Problem statement =>
Whenever a line below holds the word "scene", copy that line.

Supplied data =>

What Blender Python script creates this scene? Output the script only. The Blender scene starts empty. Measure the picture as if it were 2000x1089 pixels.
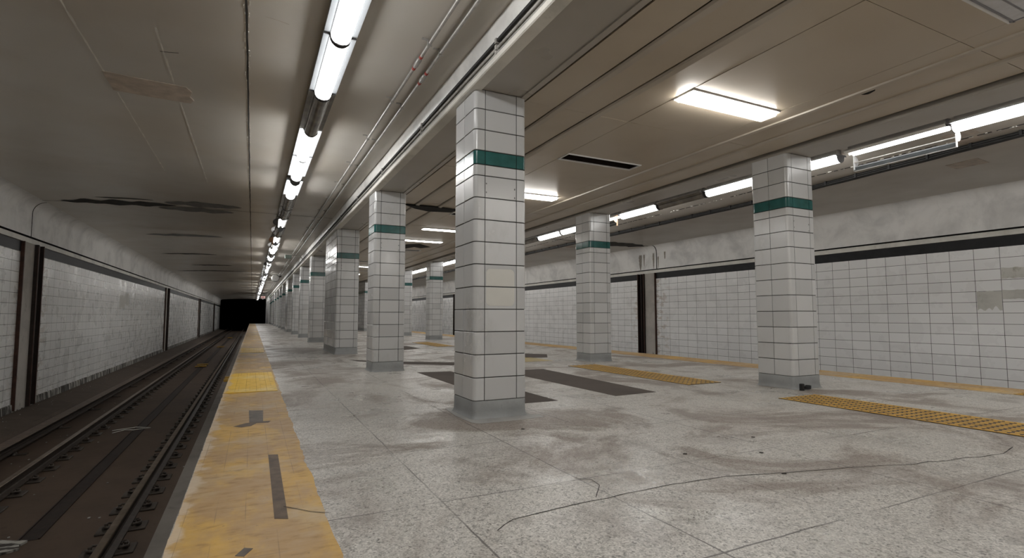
import bpy, math, random
from mathutils import Vector, Matrix, noise as mnoise
random.seed(7)
sc = bpy.context.scene
COL = sc.collection

# ------------------------------------------------------------------ helpers
class MB:
    """collects faces; build() links them as ONE mesh object"""
    def __init__(s): s.v = []; s.f = []; s.m = []; s.sm = []
    def add(s, vs, fs, m=0, smooth=False):
        o = len(s.v); s.v += [tuple(v) for v in vs]
        for f in fs: s.f.append(tuple(i + o for i in f)); s.m.append(m); s.sm.append(smooth)
        return s
    def box(s, x0, x1, y0, y1, z0, z1, m=0):
        vs = [(x, y, z) for z in (z0, z1) for y in (y0, y1) for x in (x0, x1)]
        return s.add(vs, [(0, 2, 3, 1), (4, 5, 7, 6), (0, 1, 5, 4), (2, 6, 7, 3), (0, 4, 6, 2), (1, 3, 7, 5)], m)
    def bbox(s, x0, x1, y0, y1, z0, z1, b=.005, m=0):
        """box with chamfered edges"""
        xs, ys, zs = (x0, x1), (y0, y1), (z0, z1)
        idx = {}; vs = []
        for ix in (0, 1):
            for iy in (0, 1):
                for iz in (0, 1):
                    for a in range(3):
                        p = [xs[ix], ys[iy], zs[iz]]
                        for k, i in ((0, ix), (1, iy), (2, iz)):
                            if k != a: p[k] += b if i == 0 else -b
                        idx[(ix, iy, iz, a)] = len(vs); vs.append(p)
        fs = []
        for a in range(3):
            o = [k for k in range(3) if k != a]
            for i in (0, 1):
                q = []
                for (u, w) in ((0, 0), (1, 0), (1, 1), (0, 1)):
                    c = [0, 0, 0]; c[a] = i; c[o[0]] = u; c[o[1]] = w
                    q.append(idx[(c[0], c[1], c[2], a)])
                fs.append(q if (i == 1) ^ (a == 1) else q[::-1])
        for a in range(3):
            o = [k for k in range(3) if k != a]
            for u in (0, 1):
                for w in (0, 1):
                    q = []
                    for i, face in ((0, o[0]), (1, o[0]), (1, o[1]), (0, o[1])):
                        c = [0, 0, 0]; c[a] = i; c[o[0]] = u; c[o[1]] = w
                        q.append(idx[(c[0], c[1], c[2], face)])
                    fs.append(q)
        for ix in (0, 1):
            for iy in (0, 1):
                for iz in (0, 1):
                    fs.append([idx[(ix, iy, iz, a)] for a in range(3)])
        return s.add(vs, fs, m)
    def prof(s, pts, y0, y1, m=0, closed=False, smooth=False, n=1, caps=False):
        """XZ profile extruded along Y"""
        k = len(pts); vs = []
        for j in range(n + 1):
            y = y0 + (y1 - y0) * j / n
            vs += [(p[0], y, p[1]) for p in pts]
        fs = []
        for j in range(n):
            for i in range(k if closed else k - 1):
                a = j * k + i; b = j * k + (i + 1) % k
                fs.append((a, b, b + k, a + k))
        s.add(vs, fs, m, smooth)
        if caps:
            s.add(vs[:k], [tuple(range(k))], m); s.add(vs[-k:], [tuple(range(k))[::-1]], m)
        return s
    def tube(s, pts, r, n=8, m=0, caps=True):
        pts = [Vector(p) for p in pts]; vs = []; up = Vector((0.0123, 0.02, 1))
        for i, p in enumerate(pts):
            d = (pts[min(i + 1, len(pts) - 1)] - pts[max(i - 1, 0)]).normalized()
            u = up if abs(d.dot(up.normalized())) < .95 else Vector((1, 0.01, 0))
            a = d.cross(u).normalized(); b = d.cross(a).normalized()
            rr = r[i] if isinstance(r, (list, tuple)) else r
            for k in range(n):
                t = 2 * math.pi * k / n; vs.append(p + a * math.cos(t) * rr + b * math.sin(t) * rr)
        fs = [(i * n + k, i * n + (k + 1) % n, (i + 1) * n + (k + 1) % n, (i + 1) * n + k) for i in range(len(pts) - 1) for k in range(n)]
        s.add(vs, fs, m, True)
        if caps: s.add(vs[:n], [tuple(range(n))[::-1]], m); s.add(vs[-n:], [tuple(range(n))], m)
        return s
    def poly(s, pts, z0, z1, m=0):
        """XY outline given a thickness"""
        k = len(pts)
        vs = [(p[0], p[1], z0) for p in pts] + [(p[0], p[1], z1) for p in pts]
        fs = [tuple(range(k))[::-1], tuple(range(k, 2 * k))] + [(i, (i + 1) % k, (i + 1) % k + k, i + k) for i in range(k)]
        return s.add(vs, fs, m)
    def build(s, name, mats, parent=None, loc=None, fix=True):
        me = bpy.data.meshes.new(name)
        me.from_pydata(s.v, [], s.f); me.update()
        for mm in (mats if isinstance(mats, (list, tuple)) else [mats]): me.materials.append(mm)
        me.polygons.foreach_set('material_index', s.m); me.polygons.foreach_set('use_smooth', s.sm)
        if fix:
            import bmesh
            b = bmesh.new(); b.from_mesh(me); bmesh.ops.recalc_face_normals(b, faces=b.faces); b.to_mesh(me); b.free()
        o = bpy.data.objects.new(name, me); COL.objects.link(o)
        if parent: o.parent = parent
        if loc: o.location = loc
        return o

def tag(o, label=None, cat=None, group=None, kind=None):
    if label: o['label'] = label
    if cat: o['category'] = cat
    if group: o['group'] = group
    if kind: o['kind'] = kind
    return o
def empty(name, loc, label, cat, group=None, kind=None):
    o = bpy.data.objects.new(name, None); COL.objects.link(o); o.location = loc; o.empty_display_size = .1
    return tag(o, label, cat, group, kind)
def struct(o, label=None):
    o['kind'] = 'structure'
    if label: o['label'] = label
    return o
def copy_tree(o, parent=None):
    c = o.copy(); COL.objects.link(c)
    if parent: c.parent = parent
    for ch in list(o.children): copy_tree(ch, c)
    return c

# ------------------------------------------------------------------ materials
class NT:
    def __init__(s, name):
        s.mat = bpy.data.materials.new(name); s.mat.use_nodes = True
        s.nt = s.mat.node_tree; s.b = s.nt.nodes['Principled BSDF']; s.out = s.nt.nodes['Material Output']
        s._tc = None
    def n(s, t, **kw):
        nd = s.nt.nodes.new('ShaderNode' + t)
        for k, v in kw.items(): setattr(nd, k, v)
        return nd
    def l(s, a, b): s.nt.links.new(a, b)
    def put(s, sock, v):
        if isinstance(v, bpy.types.NodeSocket): s.l(v, sock)
        else:
            if isinstance(v, (tuple, list)) and len(v) == 3 and sock.type == 'RGBA': v = (*v, 1)
            sock.default_value = v
    def co(s):
        if not s._tc: s._tc = s.n('TexCoord')
        return s._tc.outputs['Object']
    def math(s, op, a, b=None, c=None, clamp=False):
        nd = s.n('Math', operation=op, use_clamp=clamp); s.put(nd.inputs[0], a)
        if b is not None: s.put(nd.inputs[1], b)
        if c is not None: s.put(nd.inputs[2], c)
        return nd.outputs[0]
    def sep(s, v=None):
        nd = s.n('SeparateXYZ'); s.l(v or s.co(), nd.inputs[0]); return nd.outputs
    def comb(s, x, y, z=0.0):
        nd = s.n('CombineXYZ'); s.put(nd.inputs[0], x); s.put(nd.inputs[1], y); s.put(nd.inputs[2], z); return nd.outputs[0]
    def noise(s, scale, detail=4, rough=.55, stretch=None, dist=0.0, vec=None):
        nd = s.n('TexNoise'); v = vec or s.co()
        if stretch:
            mp = s.n('Mapping'); s.l(v, mp.inputs[0]); mp.inputs['Scale'].default_value = stretch; v = mp.outputs[0]
        s.l(v, nd.inputs['Vector']); nd.inputs['Scale'].default_value = scale; nd.inputs['Detail'].default_value = detail
        nd.inputs['Roughness'].default_value = rough; nd.inputs['Distortion'].default_value = dist
        return nd.outputs['Fac']
    def voro(s, scale, out='Color', feature='F1', vec=None):
        nd = s.n('TexVoronoi', feature=feature); s.l(vec or s.co(), nd.inputs['Vector']); nd.inputs['Scale'].default_value = scale
        return nd.outputs[out]
    def ramp(s, fac, stops, interp='LINEAR'):
        nd = s.n('ValToRGB'); cr = nd.color_ramp; cr.interpolation = interp
        while len(cr.elements) < len(stops): cr.elements.new(.5)
        for e, (p, c) in zip(cr.elements, stops):
            e.position = p; e.color = (*c, 1) if isinstance(c, (tuple, list)) else (c, c, c, 1)
        s.l(fac, nd.inputs[0]); return nd.outputs[0]
    def mix(s, fac, a, b, mode='MIX'):
        nd = s.n('Mix', data_type='RGBA', blend_type=mode); s.put(nd.inputs[0], fac); s.put(nd.inputs[6], a); s.put(nd.inputs[7], b)
        return nd.outputs[2]
    def step(s, x, a, b):
        """smooth 0..1 from a to b"""
        nd = s.n('MapRange', interpolation_type='SMOOTHSTEP'); s.put(nd.inputs[0], x); nd.inputs[1].default_value = a; nd.inputs[2].default_value = b
        return nd.outputs[0]
    def lines(s, x, pitch, phase, half):
        """1 on a line repeated every pitch"""
        t = s.math('ADD', x, -phase + pitch * 1000.5); t = s.math('MODULO', t, pitch); t = s.math('SUBTRACT', t, pitch / 2); t = s.math('ABSOLUTE', t)
        return s.math('LESS_THAN', t, half)
    def bump(s, h, strength=.3, dist=.01):
        nd = s.n('Bump'); s.l(h, nd.inputs['Height']); nd.inputs['Strength'].default_value = strength; nd.inputs['Distance'].default_value = dist
        s.l(nd.outputs[0], s.b.inputs['Normal'])
    def set(s, **kw):
        names = dict(color='Base Color', rough='Roughness', metal='Metallic', spec='Specular IOR Level', coat='Coat Weight', coatr='Coat Roughness', emit='Emission Color', es='Emission Strength', alpha='Alpha', trans='Transmission Weight')
        for k, v in kw.items(): s.put(s.b.inputs[names[k]], v)
        return s.mat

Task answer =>
What Blender Python script creates this scene? Output the script only. The Blender scene starts empty. Measure the picture as if it were 2000x1089 pixels.
sc = bpy.context.scene